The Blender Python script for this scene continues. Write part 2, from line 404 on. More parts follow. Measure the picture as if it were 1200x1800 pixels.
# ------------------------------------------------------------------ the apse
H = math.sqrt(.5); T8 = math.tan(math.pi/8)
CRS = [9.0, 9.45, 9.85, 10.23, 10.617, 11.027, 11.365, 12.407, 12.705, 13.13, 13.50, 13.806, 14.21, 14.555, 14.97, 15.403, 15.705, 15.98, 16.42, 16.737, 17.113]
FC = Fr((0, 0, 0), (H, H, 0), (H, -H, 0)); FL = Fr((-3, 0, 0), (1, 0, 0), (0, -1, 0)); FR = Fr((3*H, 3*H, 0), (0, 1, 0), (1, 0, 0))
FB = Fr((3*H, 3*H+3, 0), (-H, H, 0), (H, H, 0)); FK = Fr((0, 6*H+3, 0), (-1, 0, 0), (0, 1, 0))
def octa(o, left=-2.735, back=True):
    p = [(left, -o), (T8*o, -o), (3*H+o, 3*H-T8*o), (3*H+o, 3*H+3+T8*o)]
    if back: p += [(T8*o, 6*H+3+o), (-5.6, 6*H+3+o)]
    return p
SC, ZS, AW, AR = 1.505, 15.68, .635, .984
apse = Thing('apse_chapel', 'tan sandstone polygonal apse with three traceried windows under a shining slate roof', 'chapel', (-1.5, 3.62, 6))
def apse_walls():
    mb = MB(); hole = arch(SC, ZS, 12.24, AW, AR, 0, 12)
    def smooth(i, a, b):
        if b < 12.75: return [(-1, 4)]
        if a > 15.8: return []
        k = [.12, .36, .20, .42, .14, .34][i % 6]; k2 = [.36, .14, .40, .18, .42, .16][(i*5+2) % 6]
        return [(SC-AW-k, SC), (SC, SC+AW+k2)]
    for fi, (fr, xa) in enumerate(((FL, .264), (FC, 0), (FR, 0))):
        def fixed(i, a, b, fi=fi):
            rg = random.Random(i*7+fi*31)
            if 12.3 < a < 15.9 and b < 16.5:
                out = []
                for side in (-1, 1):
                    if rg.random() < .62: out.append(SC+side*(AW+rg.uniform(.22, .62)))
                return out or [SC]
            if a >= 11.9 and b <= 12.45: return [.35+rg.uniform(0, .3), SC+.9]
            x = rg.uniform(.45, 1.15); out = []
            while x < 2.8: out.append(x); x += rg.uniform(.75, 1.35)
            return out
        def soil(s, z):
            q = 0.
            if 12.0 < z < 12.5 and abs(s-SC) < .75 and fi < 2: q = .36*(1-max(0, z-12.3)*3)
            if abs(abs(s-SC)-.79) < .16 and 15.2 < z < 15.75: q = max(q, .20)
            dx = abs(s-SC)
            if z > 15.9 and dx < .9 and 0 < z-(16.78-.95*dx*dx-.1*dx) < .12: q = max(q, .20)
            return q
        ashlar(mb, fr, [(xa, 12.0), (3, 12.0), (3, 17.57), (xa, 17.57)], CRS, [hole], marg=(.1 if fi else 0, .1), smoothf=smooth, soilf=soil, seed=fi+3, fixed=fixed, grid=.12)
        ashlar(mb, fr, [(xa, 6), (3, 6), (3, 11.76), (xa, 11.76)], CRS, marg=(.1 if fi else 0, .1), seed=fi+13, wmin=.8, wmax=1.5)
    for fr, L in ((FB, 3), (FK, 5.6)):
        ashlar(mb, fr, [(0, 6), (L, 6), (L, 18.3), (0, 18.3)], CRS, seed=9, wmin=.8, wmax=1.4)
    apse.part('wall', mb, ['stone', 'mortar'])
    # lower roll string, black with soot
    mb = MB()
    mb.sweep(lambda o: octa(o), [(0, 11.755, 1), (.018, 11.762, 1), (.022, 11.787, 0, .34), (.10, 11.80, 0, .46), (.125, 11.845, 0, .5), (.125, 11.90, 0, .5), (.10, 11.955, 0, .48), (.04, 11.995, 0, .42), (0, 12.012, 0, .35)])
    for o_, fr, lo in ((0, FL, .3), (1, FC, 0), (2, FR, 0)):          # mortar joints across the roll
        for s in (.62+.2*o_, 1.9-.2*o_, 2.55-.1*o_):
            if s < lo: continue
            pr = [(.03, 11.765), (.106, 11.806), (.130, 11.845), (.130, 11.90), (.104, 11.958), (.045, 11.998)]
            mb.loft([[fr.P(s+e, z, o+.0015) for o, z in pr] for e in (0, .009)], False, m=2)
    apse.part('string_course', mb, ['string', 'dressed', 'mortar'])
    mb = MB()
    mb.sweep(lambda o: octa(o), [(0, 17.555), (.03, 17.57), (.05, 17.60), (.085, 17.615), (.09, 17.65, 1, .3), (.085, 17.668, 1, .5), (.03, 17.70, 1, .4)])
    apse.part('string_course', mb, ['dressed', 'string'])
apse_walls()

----

Given exercise =
Each line of the material should be duplicated exactly, please.

Answer =
The Blender Python script for this scene continues. Write part 2, from line 404 on. More parts follow. Measure the picture as if it were 1200x1800 pixels.
# ------------------------------------------------------------------ the apse
H = math.sqrt(.5); T8 = math.tan(math.pi/8)
CRS = [9.0, 9.45, 9.85, 10.23, 10.617, 11.027, 11.365, 12.407, 12.705, 13.13, 13.50, 13.806, 14.21, 14.555, 14.97, 15.403, 15.705, 15.98, 16.42, 16.737, 17.113]
FC = Fr((0, 0, 0), (H, H, 0), (H, -H, 0)); FL = Fr((-3, 0, 0), (1, 0, 0), (0, -1, 0)); FR = Fr((3*H, 3*H, 0), (0, 1, 0), (1, 0, 0))
FB = Fr((3*H, 3*H+3, 0), (-H, H, 0), (H, H, 0)); FK = Fr((0, 6*H+3, 0), (-1, 0, 0), (0, 1, 0))
def octa(o, left=-2.735, back=True):
    p = [(left, -o), (T8*o, -o), (3*H+o, 3*H-T8*o), (3*H+o, 3*H+3+T8*o)]
    if back: p += [(T8*o, 6*H+3+o), (-5.6, 6*H+3+o)]
    return p
SC, ZS, AW, AR = 1.505, 15.68, .635, .984
apse = Thing('apse_chapel', 'tan sandstone polygonal apse with three traceried windows under a shining slate roof', 'chapel', (-1.5, 3.62, 6))
def apse_walls():
    mb = MB(); hole = arch(SC, ZS, 12.24, AW, AR, 0, 12)
    def smooth(i, a, b):
        if b < 12.75: return [(-1, 4)]
        if a > 15.8: return []
        k = [.12, .36, .20, .42, .14, .34][i % 6]; k2 = [.36, .14, .40, .18, .42, .16][(i*5+2) % 6]
        return [(SC-AW-k, SC), (SC, SC+AW+k2)]
    for fi, (fr, xa) in enumerate(((FL, .264), (FC, 0), (FR, 0))):
        def fixed(i, a, b, fi=fi):
            rg = random.Random(i*7+fi*31)
            if 12.3 < a < 15.9 and b < 16.5:
                out = []
                for side in (-1, 1):
                    if rg.random() < .62: out.append(SC+side*(AW+rg.uniform(.22, .62)))
                return out or [SC]
            if a >= 11.9 and b <= 12.45: return [.35+rg.uniform(0, .3), SC+.9]
            x = rg.uniform(.45, 1.15); out = []
            while x < 2.8: out.append(x); x += rg.uniform(.75, 1.35)
            return out
        def soil(s, z):
            q = 0.
            if 12.0 < z < 12.5 and abs(s-SC) < .75 and fi < 2: q = .36*(1-max(0, z-12.3)*3)
            if abs(abs(s-SC)-.79) < .16 and 15.2 < z < 15.75: q = max(q, .20)
            dx = abs(s-SC)
            if z > 15.9 and dx < .9 and 0 < z-(16.78-.95*dx*dx-.1*dx) < .12: q = max(q, .20)
            return q
        ashlar(mb, fr, [(xa, 12.0), (3, 12.0), (3, 17.57), (xa, 17.57)], CRS, [hole], marg=(.1 if fi else 0, .1), smoothf=smooth, soilf=soil, seed=fi+3, fixed=fixed, grid=.12)
        ashlar(mb, fr, [(xa, 6), (3, 6), (3, 11.76), (xa, 11.76)], CRS, marg=(.1 if fi else 0, .1), seed=fi+13, wmin=.8, wmax=1.5)
    for fr, L in ((FB, 3), (FK, 5.6)):
        ashlar(mb, fr, [(0, 6), (L, 6), (L, 18.3), (0, 18.3)], CRS, seed=9, wmin=.8, wmax=1.4)
    apse.part('wall', mb, ['stone', 'mortar'])
    # lower roll string, black with soot
    mb = MB()
    mb.sweep(lambda o: octa(o), [(0, 11.755, 1), (.018, 11.762, 1), (.022, 11.787, 0, .34), (.10, 11.80, 0, .46), (.125, 11.845, 0, .5), (.125, 11.90, 0, .5), (.10, 11.955, 0, .48), (.04, 11.995, 0, .42), (0, 12.012, 0, .35)])
    for o_, fr, lo in ((0, FL, .3), (1, FC, 0), (2, FR, 0)):          # mortar joints across the roll
        for s in (.62+.2*o_, 1.9-.2*o_, 2.55-.1*o_):
            if s < lo: continue
            pr = [(.03, 11.765), (.106, 11.806), (.130, 11.845), (.130, 11.90), (.104, 11.958), (.045, 11.998)]
            mb.loft([[fr.P(s+e, z, o+.0015) for o, z in pr] for e in (0, .009)], False, m=2)
    apse.part('string_course', mb, ['string', 'dressed', 'mortar'])
    mb = MB()
    mb.sweep(lambda o: octa(o), [(0, 17.555), (.03, 17.57), (.05, 17.60), (.085, 17.615), (.09, 17.65, 1, .3), (.085, 17.668, 1, .5), (.03, 17.70, 1, .4)])
    apse.part('string_course', mb, ['dressed', 'string'])
apse_walls()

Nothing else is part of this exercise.